Find all points on the curve x^2y^2+xy=2 where the slope of tangent line is -1.

Question

This is what I got.

x^2y^2+xy=2

x^2*2ydy/dx + 2x*y^2 + x*dy/dx + y =0

dy/dx(2yx^2+x)= -2xy^2-y

dy/dx = (-2xy^2-y)/(x+2yx^2)

how do I finish from here?  I need to know where the slop of the tangent line equals -1.

Count Iblis · Answer

You can insert dy/dx = -1 at this point:

x^2*2ydy/dx + 2x*y^2 + x*dy/dx + y =0

You then get an equation relating x and y.
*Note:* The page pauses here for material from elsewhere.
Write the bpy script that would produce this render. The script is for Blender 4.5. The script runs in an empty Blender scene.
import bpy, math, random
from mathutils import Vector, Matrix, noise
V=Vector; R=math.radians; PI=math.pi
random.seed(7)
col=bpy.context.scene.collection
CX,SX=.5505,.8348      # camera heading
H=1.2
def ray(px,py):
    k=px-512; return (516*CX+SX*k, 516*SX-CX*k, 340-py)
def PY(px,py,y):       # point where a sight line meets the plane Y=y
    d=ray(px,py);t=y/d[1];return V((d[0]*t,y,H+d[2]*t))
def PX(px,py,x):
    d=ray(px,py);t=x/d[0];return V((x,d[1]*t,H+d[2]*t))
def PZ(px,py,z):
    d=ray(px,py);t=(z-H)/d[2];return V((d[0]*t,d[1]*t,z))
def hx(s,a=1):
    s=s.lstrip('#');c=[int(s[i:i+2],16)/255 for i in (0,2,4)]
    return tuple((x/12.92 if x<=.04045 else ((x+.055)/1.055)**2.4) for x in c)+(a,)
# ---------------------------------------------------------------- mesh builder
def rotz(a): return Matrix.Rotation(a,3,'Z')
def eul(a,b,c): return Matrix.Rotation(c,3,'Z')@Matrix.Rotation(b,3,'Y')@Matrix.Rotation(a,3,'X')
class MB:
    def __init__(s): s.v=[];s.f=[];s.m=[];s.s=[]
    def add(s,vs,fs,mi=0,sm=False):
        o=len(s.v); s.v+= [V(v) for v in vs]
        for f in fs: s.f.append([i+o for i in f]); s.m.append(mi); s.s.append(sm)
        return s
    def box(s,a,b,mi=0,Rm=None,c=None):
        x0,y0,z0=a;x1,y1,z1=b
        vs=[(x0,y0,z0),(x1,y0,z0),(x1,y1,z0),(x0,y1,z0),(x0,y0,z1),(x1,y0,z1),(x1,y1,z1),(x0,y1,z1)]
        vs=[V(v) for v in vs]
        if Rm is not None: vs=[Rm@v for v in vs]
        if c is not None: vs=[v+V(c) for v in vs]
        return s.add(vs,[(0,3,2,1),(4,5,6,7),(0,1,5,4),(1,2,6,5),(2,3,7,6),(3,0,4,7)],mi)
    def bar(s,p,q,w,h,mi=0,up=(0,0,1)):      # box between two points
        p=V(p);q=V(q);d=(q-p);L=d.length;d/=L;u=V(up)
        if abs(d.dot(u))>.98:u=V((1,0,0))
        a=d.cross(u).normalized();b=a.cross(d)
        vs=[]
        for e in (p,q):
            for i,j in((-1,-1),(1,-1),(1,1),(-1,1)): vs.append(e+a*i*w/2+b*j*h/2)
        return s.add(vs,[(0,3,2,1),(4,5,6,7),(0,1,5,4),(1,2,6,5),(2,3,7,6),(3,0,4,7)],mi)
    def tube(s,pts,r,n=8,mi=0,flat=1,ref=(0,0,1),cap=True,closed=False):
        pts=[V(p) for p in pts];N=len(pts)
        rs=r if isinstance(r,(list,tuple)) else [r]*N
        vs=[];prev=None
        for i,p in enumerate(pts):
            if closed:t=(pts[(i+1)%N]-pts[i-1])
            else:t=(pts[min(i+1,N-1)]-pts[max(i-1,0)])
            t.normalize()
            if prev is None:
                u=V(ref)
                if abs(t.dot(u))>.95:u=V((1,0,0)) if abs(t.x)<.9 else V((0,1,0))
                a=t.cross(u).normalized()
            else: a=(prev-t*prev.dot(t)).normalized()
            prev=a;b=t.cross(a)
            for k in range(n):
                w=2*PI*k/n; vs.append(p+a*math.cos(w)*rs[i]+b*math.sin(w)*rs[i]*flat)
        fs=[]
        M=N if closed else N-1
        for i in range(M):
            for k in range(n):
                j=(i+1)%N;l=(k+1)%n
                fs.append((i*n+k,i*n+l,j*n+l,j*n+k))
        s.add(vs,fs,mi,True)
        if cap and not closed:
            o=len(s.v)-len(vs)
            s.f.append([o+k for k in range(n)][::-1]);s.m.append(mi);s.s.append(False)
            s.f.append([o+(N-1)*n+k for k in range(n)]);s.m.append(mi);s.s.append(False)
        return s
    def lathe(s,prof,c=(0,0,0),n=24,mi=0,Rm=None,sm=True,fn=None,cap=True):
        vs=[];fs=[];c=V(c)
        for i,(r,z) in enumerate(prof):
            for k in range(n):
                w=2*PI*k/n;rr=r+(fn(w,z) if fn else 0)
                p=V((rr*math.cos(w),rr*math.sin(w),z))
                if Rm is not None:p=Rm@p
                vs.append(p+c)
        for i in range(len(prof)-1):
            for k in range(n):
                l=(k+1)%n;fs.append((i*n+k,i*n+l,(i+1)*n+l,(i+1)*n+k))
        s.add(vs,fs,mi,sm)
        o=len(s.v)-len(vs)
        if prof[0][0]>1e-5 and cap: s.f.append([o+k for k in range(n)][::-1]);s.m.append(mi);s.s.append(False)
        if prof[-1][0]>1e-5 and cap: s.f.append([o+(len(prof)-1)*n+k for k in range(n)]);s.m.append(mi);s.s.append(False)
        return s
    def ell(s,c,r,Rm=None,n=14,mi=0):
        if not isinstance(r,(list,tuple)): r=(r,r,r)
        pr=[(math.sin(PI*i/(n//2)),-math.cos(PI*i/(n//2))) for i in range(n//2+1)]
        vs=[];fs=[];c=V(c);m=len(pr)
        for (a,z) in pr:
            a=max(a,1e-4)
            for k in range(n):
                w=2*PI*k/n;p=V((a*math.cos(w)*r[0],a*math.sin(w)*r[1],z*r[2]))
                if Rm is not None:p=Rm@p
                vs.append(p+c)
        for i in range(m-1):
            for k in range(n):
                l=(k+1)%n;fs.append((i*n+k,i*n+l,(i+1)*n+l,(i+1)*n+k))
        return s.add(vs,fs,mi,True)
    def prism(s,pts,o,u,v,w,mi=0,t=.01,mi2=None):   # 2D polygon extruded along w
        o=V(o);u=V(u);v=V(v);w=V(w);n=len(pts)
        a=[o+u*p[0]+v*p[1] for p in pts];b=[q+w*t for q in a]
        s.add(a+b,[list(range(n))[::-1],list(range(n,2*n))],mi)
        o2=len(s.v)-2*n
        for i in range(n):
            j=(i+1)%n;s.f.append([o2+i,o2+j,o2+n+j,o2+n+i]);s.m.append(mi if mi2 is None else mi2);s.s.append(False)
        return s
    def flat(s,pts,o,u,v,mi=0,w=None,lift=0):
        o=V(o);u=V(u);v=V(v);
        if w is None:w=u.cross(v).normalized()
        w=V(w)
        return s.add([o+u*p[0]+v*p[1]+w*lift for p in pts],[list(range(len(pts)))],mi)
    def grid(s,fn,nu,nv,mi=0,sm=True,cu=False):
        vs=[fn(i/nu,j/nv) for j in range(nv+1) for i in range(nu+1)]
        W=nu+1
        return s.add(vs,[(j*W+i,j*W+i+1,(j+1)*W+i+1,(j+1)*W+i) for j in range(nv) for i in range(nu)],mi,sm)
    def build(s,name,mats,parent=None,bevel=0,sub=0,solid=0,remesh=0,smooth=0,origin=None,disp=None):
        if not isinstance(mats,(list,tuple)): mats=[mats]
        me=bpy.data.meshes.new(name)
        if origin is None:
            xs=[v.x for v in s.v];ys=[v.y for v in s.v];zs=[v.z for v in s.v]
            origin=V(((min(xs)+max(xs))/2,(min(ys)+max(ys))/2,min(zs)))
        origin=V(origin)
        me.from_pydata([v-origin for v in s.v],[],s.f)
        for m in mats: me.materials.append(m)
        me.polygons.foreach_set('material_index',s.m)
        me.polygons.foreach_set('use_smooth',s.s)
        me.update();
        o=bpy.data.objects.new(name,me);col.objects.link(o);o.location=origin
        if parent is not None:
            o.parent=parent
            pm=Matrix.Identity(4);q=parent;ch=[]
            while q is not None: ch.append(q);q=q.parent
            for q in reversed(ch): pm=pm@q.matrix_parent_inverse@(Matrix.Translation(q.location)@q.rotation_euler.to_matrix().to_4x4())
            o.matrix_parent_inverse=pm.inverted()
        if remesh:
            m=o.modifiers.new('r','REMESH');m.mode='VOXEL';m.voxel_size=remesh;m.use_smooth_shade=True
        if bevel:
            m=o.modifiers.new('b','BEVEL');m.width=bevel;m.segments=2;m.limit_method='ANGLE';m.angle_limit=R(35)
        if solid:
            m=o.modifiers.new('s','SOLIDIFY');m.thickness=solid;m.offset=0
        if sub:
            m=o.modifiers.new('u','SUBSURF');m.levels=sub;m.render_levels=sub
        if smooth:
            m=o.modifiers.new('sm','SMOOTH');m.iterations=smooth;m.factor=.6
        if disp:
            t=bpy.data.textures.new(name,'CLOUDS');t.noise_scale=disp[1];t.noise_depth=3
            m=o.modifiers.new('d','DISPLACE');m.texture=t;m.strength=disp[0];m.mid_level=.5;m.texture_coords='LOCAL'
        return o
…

You also know that x and y are on te curve, so they satisfy the equation of the curve:

x^2y^2+xy = 2

So, you have two equations for the two unknowns x and y.

Riley · Answer

So I put -1 in for dy/dx and got this equation: -2x^2y+2xy-x+y=0. Then would I solve for either x or y and substitute back in to the original equation to get a value for x and y?

Count Iblis · Answer

Yes.

Anonymous · Answer

I got this for y. 2x^2y-2xy+x-y=0 2x^2y-2xy+x=y 2x^2-2x+x=1 (divide through by y) 2x^2-x-1=0 what do I from here? It doesn't factor evenly. I'm stuck!